Goal >> In the material below, list every line carrying the string "objects".

--- begin ---

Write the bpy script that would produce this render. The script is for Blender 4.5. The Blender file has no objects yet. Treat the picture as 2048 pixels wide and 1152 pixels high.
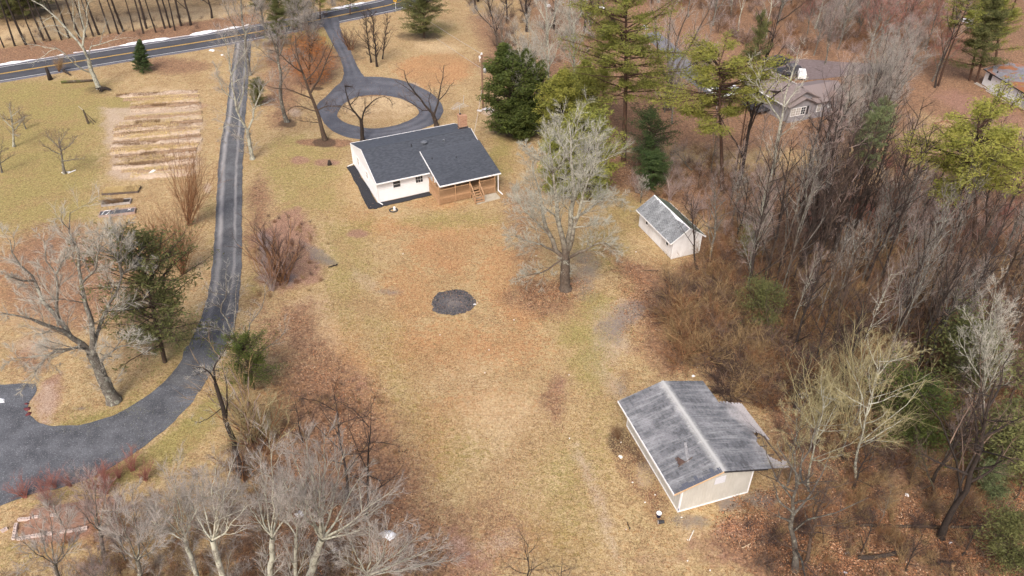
import bpy, math, random
import numpy as np
from mathutils import Vector, Matrix, Quaternion

# ------------------------------------------------------------------ camera, sky, sun, exposure
SC = bpy.context.scene
COL = SC.collection
H_CAM, F_PX, TILT = 45.0, 1522.0, 0.644
cam_data = bpy.data.cameras.new('camera')
cam = bpy.data.objects.new('camera', cam_data); COL.objects.link(cam)
cam_data.sensor_width = 36; cam_data.lens = F_PX / 2048 * 36
cam_data.clip_start = 0.5; cam_data.clip_end = 4000
cam.location = (0, 0, H_CAM); cam.rotation_euler = (math.pi / 2 - TILT, 0, 0)
SC.camera = cam

SUN_EL, SUN_AZ = math.radians(50), math.radians(193)
world = bpy.data.worlds.new('World'); SC.world = world; world.use_nodes = True
wn = world.node_tree; wn.nodes.clear()
wo = wn.nodes.new('ShaderNodeOutputWorld'); wb = wn.nodes.new('ShaderNodeBackground')
sky = wn.nodes.new('ShaderNodeTexSky'); sky.sky_type = 'NISHITA'; sky.sun_disc = False
sky.sun_elevation = SUN_EL; sky.sun_rotation = SUN_AZ
sky.air_density = 0.7; sky.dust_density = 6.0; sky.ozone_density = 0.3
wn.links.new(sky.outputs[0], wb.inputs[0]); wb.inputs[1].default_value = 0.15
wn.links.new(wb.outputs[0], wo.inputs[0])
sd = bpy.data.lights.new('sun', 'SUN'); sd.energy = 1.25; sd.angle = math.radians(16); sd.color = (1, 0.985, 0.965)
sun = bpy.data.objects.new('sun', sd); COL.objects.link(sun)
_sv = Vector((math.sin(SUN_AZ) * math.cos(SUN_EL), math.cos(SUN_AZ) * math.cos(SUN_EL), math.sin(SUN_EL)))
sun.rotation_euler = _sv.to_track_quat('Z', 'Y').to_euler(); sun.location = (0, 0, 80)
SC.view_settings.view_transform = 'Standard'; SC.view_settings.look = 'None'
SC.view_settings.gamma = 1; SC.view_settings.exposure = 0.58; SC.view_settings.use_curve_mapping = False

# ------------------------------------------------------------------ survey: photo measurements -> ground metres
CT, ST = math.cos(TILT), math.sin(TILT)
def ray(u, v):
    X = (u - 1024) / F_PX; Y = (v - 576) / F_PX
    return np.array([X, CT - Y * ST, -ST - Y * CT])
def G(u, v, z=0.0):
    d = ray(u, v); t = (H_CAM - z) / -d[2]
    return np.array([d[0] * t, d[1] * t, z])
def onplane(u, v, y):
    d = ray(u, v); t = y / d[1]
    return np.array([d[0] * t, y, H_CAM + d[2] * t])
def GP(pts): return [G(*p) for p in pts]

# ------------------------------------------------------------------ tags and linking
def tag(o, label=None, cat=None, group=None, kind=None):
    if label: o['label'] = label
    if cat: o['category'] = cat
    if group: o['group'] = group
    if kind: o['kind'] = kind
    return o
def empty(name, loc=(0, 0, 0), rz=0.0, label=None, cat=None, group=None):
    o = bpy.data.objects.new(name, None); COL.objects.link(o)
    o.location = loc; o.rotation_euler = (0, 0, rz); o.empty_display_size = 0.3
    return tag(o, label, cat, group)
def link(name, me, parent=None, mat=None, **k):
    o = bpy.data.objects.new(name, me); COL.objects.link(o)
    if parent is not None: o.parent = parent
    if mat is not None and not me.materials: me.materials.append(mat)
    return tag(o, **k)
def np_mesh(name, V, T=None, Q=None, mat=None, smooth=False):
    """mesh from vertex array, triangles and quads"""
    me = bpy.data.meshes.new(name)
    V = np.asarray(V, np.float32).reshape(-1, 3)
    parts = []; tot = []
    if T is not None and len(T): T = np.asarray(T, np.int32).reshape(-1, 3); parts.append(T.ravel()); tot.append(np.full(len(T), 3, np.int32))
    if Q is not None and len(Q): Q = np.asarray(Q, np.int32).reshape(-1, 4); parts.append(Q.ravel()); tot.append(np.full(len(Q), 4, np.int32))
    L = np.concatenate(parts); N = np.concatenate(tot); S = np.concatenate([[0], np.cumsum(N)[:-1]]).astype(np.int32)
    me.vertices.add(len(V)); me.vertices.foreach_set('co', V.ravel())
    me.loops.add(len(L)); me.loops.foreach_set('vertex_index', L)
    me.polygons.add(len(N)); me.polygons.foreach_set('loop_start', S); me.polygons.foreach_set('loop_total', N)
    me.polygons.foreach_set('use_smooth', np.full(len(N), smooth))
    me.update(calc_edges=True)
    if mat is not None: me.materials.append(mat)
    return me

class MB:
    """collects simple solids into one mesh"""
    def __init__(s): s.v = []; s.f = []
    def add(s, vs, fs):
        n = len(s.v); s.v += [tuple(map(float, p)) for p in vs]; s.f += [[i + n for i in f] for f in fs]; return s
    def box(s, x0, x1, y0, y1, z0, z1):
        return s.add([(x0,y0,z0),(x1,y0,z0),(x1,y1,z0),(x0,y1,z0),(x0,y0,z1),(x1,y0,z1),(x1,y1,z1),(x0,y1,z1)],
            [(0,3,2,1),(4,5,6,7),(0,1,5,4),(1,2,6,5),(2,3,7,6),(3,0,4,7)])
    def beam(s, p, q, w, h, up=(0, 0, 1)):
        p, q = Vector(p), Vector(q); d = (q - p).normalized(); a = d.cross(Vector(up))
        if a.length < 1e-4: a = Vector((1, 0, 0))
        a.normalize(); b = a.cross(d); a *= w / 2; b *= h / 2
        vs = [p-a-b, p+a-b, p+a+b, p-a+b, q-a-b, q+a-b, q+a+b, q-a+b]
        return s.add(vs, [(0,1,2,3),(7,6,5,4),(0,4,5,1),(1,5,6,2),(2,6,7,3),(3,7,4,0)])
    def tube(s, pts, rs, n=6, cap=True):
        pts = [Vector(p) for p in pts]; rs = rs if hasattr(rs, '__len__') else [rs] * len(pts)
        base = len(s.v)
        for i, p in enumerate(pts):
            d = (pts[min(i+1, len(pts)-1)] - pts[max(i-1, 0)]).normalized()
            a = d.orthogonal().normalized() if i == 0 else (a - d * a.dot(d)).normalized()
            b = d.cross(a)
            for k in range(n):
                t = 2 * math.pi * k / n; s.v.append(tuple(p + (a * math.cos(t) + b * math.sin(t)) * rs[i]))
        for i in range(len(pts) - 1):
            for k in range(n):
                s.f.append([base+i*n+k, base+i*n+(k+1)%n, base+(i+1)*n+(k+1)%n, base+(i+1)*n+k])
        if cap:
            s.f.append([base + k for k in range(n)][::-1]); s.f.append([base + (len(pts)-1)*n + k for k in range(n)])
        return s
    def prism(s, poly, z0, z1):
        n = len(poly)
        return s.add([(p[0], p[1], z0) for p in poly] + [(p[0], p[1], z1) for p in poly],
            [list(range(n))[::-1], list(range(n, 2*n))] + [(i, (i+1) % n, n+(i+1) % n, n+i) for i in range(n)])
    def slab(s, quad, t):
        """thick plate: top face quad (ccw from above), thickness t down its normal"""
        q = [Vector(p) for p in quad]; nrm = (q[1]-q[0]).cross(q[2]-q[0]).normalized() * t; n = len(q)
        return s.add(q + [p - nrm for p in q], [list(range(n)), list(range(n, 2*n))[::-1]] + [(i, n+i, n+(i+1) % n, (i+1) % n) for i in range(n)])
    def mesh(s, name, mat=None, smooth=False):
        me = bpy.data.meshes.new(name); me.from_pydata(s.v, [], s.f)
        if mat: me.materials.append(mat)
        if smooth: me.polygons.foreach_set('use_smooth', [True] * len(me.polygons))
        me.update(); return me
    def build(s, name, mat, parent=None, smooth=False, **k): return link(name, s.mesh(name, mat, smooth), parent, **k)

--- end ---

Exercise response >>
Write the bpy script that would produce this render. The script is for Blender 4.5. The Blender file has no objects yet. Treat the picture as 2048 pixels wide and 1152 pixels high.
cam = bpy.data.objects.new('camera', cam_data); COL.objects.link(cam)
sun = bpy.data.objects.new('sun', sd); COL.objects.link(sun)
    o = bpy.data.objects.new(name, None); COL.objects.link(o)
    o = bpy.data.objects.new(name, me); COL.objects.link(o)